Confused by proof in Hocking and Young

[yossell]

Am trying to learn topology (again) and failing.

Lemma 2.8, p43 of Hocking and Young states: Let $a$ and $b$ be distinct points of a compact Hausdorff space $S$ and let $\{H_\alpha \}$ be a collection of closed sets simply ordered by inclusion. If each $H_\alpha$ is contains both $a$ and $b$ but is not the union of two separated sets,one containing $a$ and the other containing $b$,then the intersection $\cap_\alpha H_\alpha$ also has this property.

Proof: Let $H = \cap_\alpha H_\alpha$ and suppose that $H$ is the union of two separated sets $A$ and $B$, with $a$ in $A$ and $b$ in $B$. Since H is closed and $A$ and $B$ are closed in $H$, it follows that $A$ and $B$ are closed in the space $S$ and...'

It's that last 'it follows' that is losing me -- I can't see why it follows that they're closed in $S$. I'm missing something trivial, but I don't know what. Any suggestions would be appreciated.

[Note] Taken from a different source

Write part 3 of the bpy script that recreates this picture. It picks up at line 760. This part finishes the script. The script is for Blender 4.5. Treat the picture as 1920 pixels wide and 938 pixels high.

MENTOR note: replaced all $ with double # to render properly under mathjax

 

[Gavran]

This is trivial. There are two closed sets $A$ and $B$ and they will always be closed, no matter where they are placed, in $H$ or in $S$. The only important thing is that the sets $A$ and $B$ are closed because of the Axiom C₁.

 

[fresh_42]

Why are $A,B$ closed in $H$?

If so, then they are closed in $S,$ too:

The boundary of $A$ in $S$ is contained in $H$ and the boundary of $H$ in $S$. But $H\subseteq S$ is closed, so its boundary in $S$ is fully contained in $H$. Therefore, the boundary of $A$ in $S$ is fully contained in $H$ and since $A\subseteq H$ is closed, fully contained in $A.$ This means that $A$ is closed in $S.$ For short: you cannot gain additional boundary points of $A$ from searching in $S$ since all those points are already in $H$ and its boundary in $S,$ and thus in $A.$

 

[mathwonk]

I took a quick look at that book and wondered why you were interested in such a tedious approach to topology. Then I noticed some very nice theorems on pages 54-55 with simple characterizations of a circle and an interval. E.g. apparently any compact connected metric space which is disconnected by the removal of any point, except for two of them, is homeomorphic to a closed interval. And such a c.c. metric space that is disconnected by the removal of any two points, is apparently homeomorphic to a circle. nice.

 

[WWGD]

By " Simply ordered by inclusion", you mean a total order , i.e., for $O, O'$ closed, either $O \subset O'$ or $O' \subset O$?